MTD pilot scheme

Voluntary sign-ups for HMRC’s Making Tax Digital (MTD) for Income Tax pilot has decreased from 877 in the pilot’s first year to only 26 in the 2020-21 tax year.

Accountancy firm, Saffrey Champness, obtained the data through a Freedom of Information (FOI) request. The data indicates that 1,015 taxpayers have voluntarily signed up for the pilot since it was launched in 2018. Out of the voluntary sign-ups, 218 are landlords with property income, and from 2021-22 year there were only six reported sign-ups.

This low participation rate has been worrying accountants due to concerns about the extent of the testing of the MTD system. 4.3m self-employed people and landlords are expected to use this when they are moved over to the new system in April 2024.

Why is turnout so low?

A reason for the low numbers could be that HMRC restricts the number of participants in the early stages of pilots such as this one, so they can ‘provide additional support to the first customers in the service before testing at scale’. However, despite this caveat, Zena Hanks, a partner at Saffery Champness, described the numbers as ‘stark’. Ms Hanks warned that the low take-up could result in problems if the MTD system goes live without a representative number of participants testing it first.

Ms Hanks went on to say:

‘…The relatively small number of participants involved in the pilot isn’t likely to fill people with confidence in the effectiveness of that testing, or indeed the results it has yielded thus far. While there may be benefits to HMRC keeping the number of guinea pigs in the Making Tax Digital Income Tax pilot fairly small, as any issues that arise can be handled with only a few taxpayers affected, it’s hardly a vote of confidence in the new system. Nor does it indicate much eagerness on the part of taxpayers and their agents to embrace the new system, given that by HMRC’s own calculation over one million sole traders and landlords are currently eligible for the pilot.’

MTD ITSA

Once MTD for Income Tax Self-Assessment (MTD ITSA) comes into effect, about a third of taxpayers who are signed up to self-assessment and have either income from a business or property exceeding £10,000 per year, will have to keep digital records.
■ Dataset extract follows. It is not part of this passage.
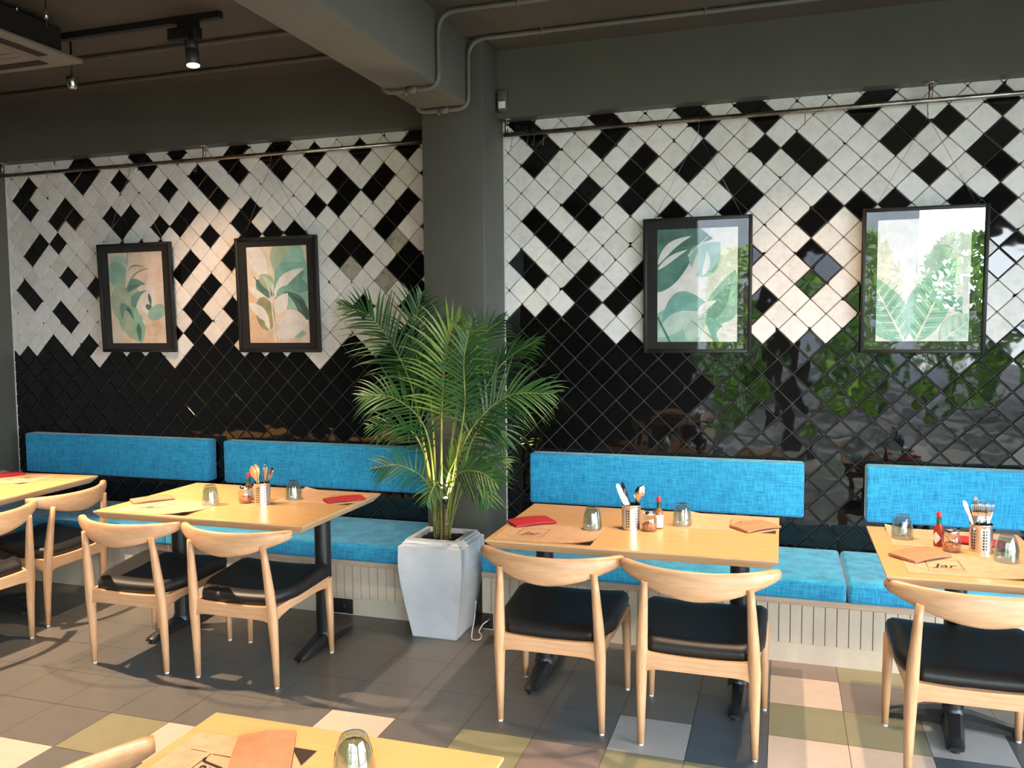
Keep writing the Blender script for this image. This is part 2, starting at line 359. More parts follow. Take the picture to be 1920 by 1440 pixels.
def room():
    mb = MB(); mb.box(-5.7, 4.0, 0.004, 0.2, 0, ZC); o = struct(mb, 'wall_back_support', M['paint'])
    o.name = 'wall_back.001'
    mb = MB(); mb.box(-5.9, -5.7, -6.8, 0.2, 0, ZC); struct(mb, 'wall_left', M['paint'])
    mb = MB(); mb.box(4.0, 4.2, -2.2, 0.2, 0, ZC); mb.box(4.0, 4.2, -6.8, -5.6, 0, ZC); mb.box(4.0, 4.2, -5.6, -2.2, 2.62, ZC); struct(mb, 'wall_right', M['paint'])
    mb = MB(); mb.box(-5.9, 4.2, -6.8, 0.2, ZC, ZC+0.15); struct(mb, 'ceiling', M['ceiling'])
    mb = MB()
    mb.box(-5.9, -0.97, -6.8, -6.6, 0, ZC); mb.box(-0.97, 4.2, -6.8, -6.6, 2.62, ZC); mb.box(3.7, 4.2, -6.8, -6.6, 0, 2.62)
    mb.box(0.03, 0.26, -6.8, -6.6, 0, 2.62)  # added post, stands in for the viewer's dark reflection in the tiles
    struct(mb, 'wall_front', M['paint'])
    mb = MB(); mb.box(-5.25, 4.0, -0.10, 0.0035, 2.812, ZC); struct(mb, 'trim_1', M['paint'])
    mb = MB(); mb.box(-1.833, -1.552, -6.6, -0.346, 2.83, ZC, bev=0.004); struct(mb, 'trim_2', M['beam'])
    mb = MB(); mb.box(-1.833, -1.466, -0.346, 0.0035, 0, ZC, bev=0.006); struct(mb, 'trim_3', M['paint'])
    mb = MB(); mb.box(-5.7, -5.25, -0.36, 0.0035, 0, ZC, bev=0.006); struct(mb, 'trim_4', M['paint'])
    mb = MB(); mb.box(-1.466, -1.459, -0.006, 0.003, 0.3, 2.82); struct(mb, 'trim_5', M['caulk'])
    mb = MB(); mb.box(-5.252, -5.244, -0.008, 0.003, 0.3, 2.82); struct(mb, 'trim_6', M['caulk'])
    # floor tiles
    FT = {(-4, 3): 'o', (-3, 3): 'm', (-2, 3): 'o', (-1, 3): 'o', (-2, 2): 'g', (-1, 2): 'b', (0, 0): 'c', (0, 1): 'o', (0, 2): 'c', (1, 0): 'm', (1, -1): 'o',
          (1, 1): 'o', (1, 2): 'c', (0, -1): 'm', (2, 1): 'g', (2, 0): 'd', (2, -1): 'o', (3, 1): 'b', (3, 0): 'd', (-6, 3): 'c', (-5, 3): 'd', (-10, 5): 'c', (-9, 4): 'o', (-8, 4): 'c',
          (-10, 4): 'd', (-9, 5): 'd', (-7, 4): 'o', (-6, 4): 'd', (-5, 4): 'm', (-11, 5): 'o', (-3, 2): 'd', (-4, 2): 'd', (2, 2): 'b', (3, 2): 'm', (-1, 1): 'b', (-1, 0): 'd', (-2, 1): 'd'}
    key = 'dobmcg'; mb = MB()
    mb.poly([(-5.9, -6.8, -0.006), (4.2, -6.8, -0.006), (4.2, 0.2, -0.006), (-5.9, 0.2, -0.006)], 6)
    r = random.Random(11)
    for i in range(-20, 14):
        for j in range(-3, 20):
            xa, ya = 0.07 + i*0.2965, -0.765 - (j+1)*0.301
            c = FT.get((i, j))
            if c is None: c = 'd' if (j < 3 and i < 0) or (j < 5 and i < -6) else (r.choice('dobmcgdm') if j >= 4 or i >= 3 else 'd')
            g = 0.0012
            P = [(xa+g, ya+g), (xa+0.2965-g, ya+g), (xa+0.2965-g, ya+0.301-g), (xa+g, ya+0.301-g)]
            P = [(min(max(x, -5.7), 4.0), min(max(y, -6.6), 0.0)) for x, y in P]
            if P[1][0] - P[0][0] < 1e-4 or P[2][1] - P[1][1] < 1e-4: continue
            mb.poly([(x, y, 0.0) for x, y in P], key.index(c))
    struct(mb, 'floor', [M['fl'][k] for k in key] + [M['fgrout']])
room()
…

These will have to be filed to HMRC every quarter, using third-party software, replacing the traditional annual tax return.

Users of the new system will have to choose from a government-approved list of software providers. Some offer a free service, but tax specialists have warned these will likely only be suitable for those who have very basic tax affairs. Therefore, it is likely many people will have to pay for the use of their choice of software.

A spokesperson for HMRC said the following:

‘We are working closely with customers and software providers on the introduction of MTD ITSA. As part of this work, we are running a controlled pilot where we can guide users through the MTD process and evaluate their feedback.’

‘As we expand the pilot, we will continue to manage the pilot in a controlled way. This is best done working through software providers so we can test different sources of income in a planned and controlled manner. We will intentionally keep initial numbers low so we can provide additional support to the first customers in the service before testing at scale.’

MTD is described by HMRC as the first phase of the move towards a modern, digital tax service fit for the 21st century. Ultimately, it is designed to make the tax system more resilient and effective, to boost business productivity, and better support taxpayers.